Source data:

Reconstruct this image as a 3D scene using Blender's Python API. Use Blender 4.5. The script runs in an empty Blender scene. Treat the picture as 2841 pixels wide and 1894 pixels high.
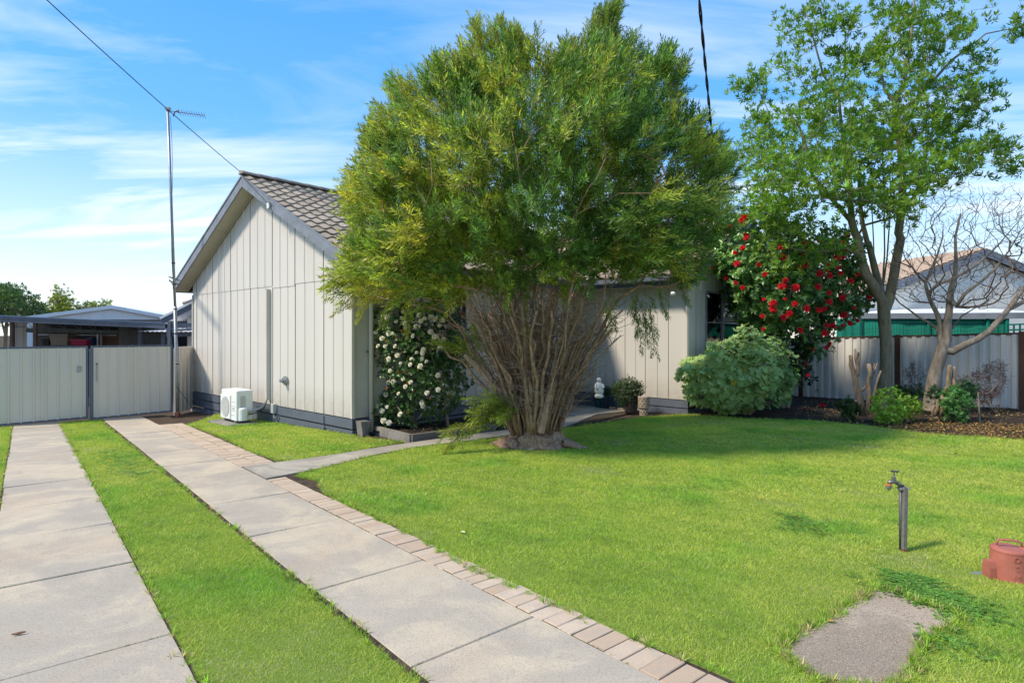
import bpy, math, random
import numpy as np
from mathutils import Vector, Matrix, noise as mnoise

rnd = random.Random(7)
rng = np.random.default_rng(11)
SC = bpy.context.scene

# ------------------------------------------------------------------ camera, sky, sun, exposure
F, CX, CY, EYE = 1619.0, 1420.5, 922.0, 1.6        # surveyed focal length (px), principal point, eye height
cam_data = bpy.data.cameras.new('camera')
cam = bpy.data.objects.new('camera', cam_data)
SC.collection.objects.link(cam)
cam.location = (0, 0, EYE)
cam.rotation_euler = (math.radians(90), 0, 0)
cam_data.sensor_width = 36
cam_data.lens = 36 * F / 2841
cam_data.shift_y = -25 / 2841
cam_data.clip_end = 2000
SC.camera = cam

SUN_EL = 48
SH = Vector((-.93, -.37, 0)).normalized()            # horizontal direction towards the sun
sun_data = bpy.data.lights.new('sun', 'SUN')
sun_data.energy = 2.15
sun_data.angle = math.radians(8)
sun_data.color = (1, .88, .71)
sun = bpy.data.objects.new('sun', sun_data)
SC.collection.objects.link(sun)
S = Vector((SH.x * math.cos(math.radians(SUN_EL)), SH.y * math.cos(math.radians(SUN_EL)), math.sin(math.radians(SUN_EL))))
sun.rotation_euler = S.to_track_quat('Z', 'Y').to_euler()
sun.location = (-20, 10, 30)

world = bpy.data.worlds.new('World')
SC.world = world
world.use_nodes = True
nt = world.node_tree
nt.nodes.clear()
def wn(t, **k):
    n = nt.nodes.new(t)
    for a, b in k.items(): setattr(n, a, b)
    return n
def wmath(op, a, b=None, c=None, clamp=False):
    n = wn('ShaderNodeMath', operation=op); n.use_clamp = clamp
    for i, v in enumerate((a, b, c)):
        if v is None: continue
        if isinstance(v, (int, float)): n.inputs[i].default_value = v
        else: nt.links.new(v, n.inputs[i])
    return n.outputs[0]
sky = wn('ShaderNodeTexSky', sky_type='NISHITA')
sky.sun_disc = False
sky.sun_elevation = math.radians(SUN_EL)
sky.sun_rotation = math.atan2(SH.x, SH.y)
sky.air_density = 1.0; sky.dust_density = .15; sky.ozone_density = 2.5
hsv = wn('ShaderNodeHueSaturation'); hsv.inputs['Saturation'].default_value = 1.15; hsv.inputs['Value'].default_value = 1.0
tint = wn('ShaderNodeMix', data_type='RGBA', blend_type='MULTIPLY'); tint.inputs[0].default_value = 1; tint.inputs[7].default_value = (.80, .99, 1.04, 1)
nt.links.new(sky.outputs[0], tint.inputs[6]); nt.links.new(tint.outputs[2], hsv.inputs['Color'])
tc = wn('ShaderNodeTexCoord')
sep = wn('ShaderNodeSeparateXYZ'); nt.links.new(tc.outputs['Generated'], sep.inputs[0])
zc = wmath('ADD', wmath('MAXIMUM', sep.outputs[2], 0.0), .16)
px = wmath('DIVIDE', sep.outputs[0], zc); py = wmath('DIVIDE', sep.outputs[1], zc)
comb = wn('ShaderNodeCombineXYZ'); nt.links.new(px, comb.inputs[0]); nt.links.new(py, comb.inputs[1])
mp = wn('ShaderNodeMapping'); nt.links.new(comb.outputs[0], mp.inputs[0])
mp.inputs['Rotation'].default_value = (0, 0, math.radians(24)); mp.inputs['Scale'].default_value = (.62, 2.3, 1)
mp.inputs['Location'].default_value = (3.1, 1.7, 0)
n1 = wn('ShaderNodeTexNoise'); n1.inputs['Scale'].default_value = 1.0; n1.inputs['Detail'].default_value = 7; n1.inputs['Roughness'].default_value = .60; n1.inputs['Distortion'].default_value = .8
nt.links.new(mp.outputs[0], n1.inputs['Vector'])
n2 = wn('ShaderNodeTexNoise'); n2.inputs['Scale'].default_value = .45; n2.inputs['Detail'].default_value = 2
nt.links.new(comb.outputs[0], n2.inputs['Vector'])
wisp = wmath('MULTIPLY', wmath('SUBTRACT', n1.outputs[0], .45), 4.2, clamp=True)
mask = wmath('MULTIPLY', wmath('SUBTRACT', n2.outputs[0], .34), 4.5, clamp=True)
low = wmath('SUBTRACT', 1.0, wmath('MULTIPLY', sep.outputs[2], 1.5), clamp=True)     # cirrus thicker low down
cl = wmath('MULTIPLY', wmath('MULTIPLY', wisp, mask), wmath('MULTIPLY_ADD', low, .70, .34), clamp=True)
hz = wmath('POWER', wmath('SUBTRACT', 1.0, wmath('MULTIPLY', wmath('ABSOLUTE', sep.outputs[2]), 3.0), clamp=True), 1.6)
fac = wmath('ADD', wmath('MULTIPLY', cl, .92), wmath('MULTIPLY', hz, .46), clamp=True)
mixc = wn('ShaderNodeMix', data_type='RGBA'); nt.links.new(fac, mixc.inputs[0])
grad = wn('ShaderNodeValToRGB'); nt.links.new(sep.outputs[2], grad.inputs[0])
_st = [(0.0, (2.35, 2.75, 3.0)), (.12, (1.40, 2.15, 2.9)), (.30, (.50, 1.45, 2.95)), (.5, (.28, 1.15, 2.8)), (1.0, (.22, 1.0, 2.5))]
while len(grad.color_ramp.elements) < len(_st): grad.color_ramp.elements.new(.5)
for e_, (p_, c_) in zip(grad.color_ramp.elements, _st): e_.position = p_; e_.color = (*c_, 1)
blend = wn('ShaderNodeMix', data_type='RGBA'); blend.inputs[0].default_value = .85
nt.links.new(hsv.outputs[0], blend.inputs[6]); nt.links.new(grad.outputs[0], blend.inputs[7]); nt.links.new(blend.outputs[2], mixc.inputs[6])
mixc.inputs[7].default_value = (4.1, 4.0, 3.85, 1)
bg = wn('ShaderNodeBackground'); bg.inputs['Strength'].default_value = .15
nt.links.new(mixc.outputs[2], bg.inputs['Color'])
wo = wn('ShaderNodeOutputWorld'); nt.links.new(bg.outputs[0], wo.inputs[0])

SC.view_settings.view_transform = 'Standard'
SC.view_settings.look = 'None'
SC.view_settings.gamma = 1
SC.view_settings.exposure = 1.30
SC.view_settings.use_curve_mapping = False

# ------------------------------------------------------------------ materials
class M:
    def __init__(s, name, rough=.7, metal=0.0, spec=.3):
        s.m = bpy.data.materials.new(name); s.m.use_nodes = True
        s.nt = s.m.node_tree; s.b = s.nt.nodes['Principled BSDF']
        s.b.inputs['Roughness'].default_value = rough; s.b.inputs['Metallic'].default_value = metal
        s.b.inputs['Specular IOR Level'].default_value = spec
        s.tc = None
    def n(s, t, **k):
        x = s.nt.nodes.new(t)
        for a, b in k.items(): setattr(x, a, b)
        return x
    def l(s, a, b): s.nt.links.new(a, b)
    def pos(s, sc=(1, 1, 1)):
        g = s.n('ShaderNodeNewGeometry'); mp = s.n('ShaderNodeMapping'); mp.inputs['Scale'].default_value = sc
        s.l(g.outputs['Position'], mp.inputs[0]); return mp.outputs[0]
    def noise(s, scale, detail=4, rough=.55, vec=None, dist=0):
        x = s.n('ShaderNodeTexNoise'); x.inputs['Scale'].default_value = scale; x.inputs['Detail'].default_value = detail
        x.inputs['Roughness'].default_value = rough; x.inputs['Distortion'].default_value = dist
        s.l(vec if vec is not None else s.pos(), x.inputs['Vector']); return x.outputs[0]
    def ramp(s, fac, stops):
        r = s.n('ShaderNodeValToRGB'); el = r.color_ramp.elements
        while len(el) < len(stops): el.new(.5)
        for e, (p, c) in zip(el, stops):
            e.position = p; e.color = (*c, 1) if len(c) == 3 else c
        s.l(fac, r.inputs[0]); return r.outputs[0]
    def mix(s, fac, a, b, blend='MIX'):
        x = s.n('ShaderNodeMix', data_type='RGBA', blend_type=blend)
        for i, v in ((0, fac), (6, a), (7, b)):
            if isinstance(v, (int, float)): x.inputs[i].default_value = v
            elif isinstance(v, tuple): x.inputs[i].default_value = (*v, 1)
            else: s.l(v, x.inputs[i])
        return x.outputs[2]
    def col(s, c):
        if isinstance(c, tuple): s.b.inputs['Base Color'].default_value = (*c, 1)
        else: s.l(c, s.b.inputs['Base Color'])
        return s
    def bump(s, h, st=.3, d=.01):
        x = s.n('ShaderNodeBump'); x.inputs['Strength'].default_value = st; x.inputs['Distance'].default_value = d
        s.l(h, x.inputs['Height']); s.l(x.outputs[0], s.b.inputs['Normal']); return s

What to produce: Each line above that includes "scene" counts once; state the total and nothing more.

The answer: 2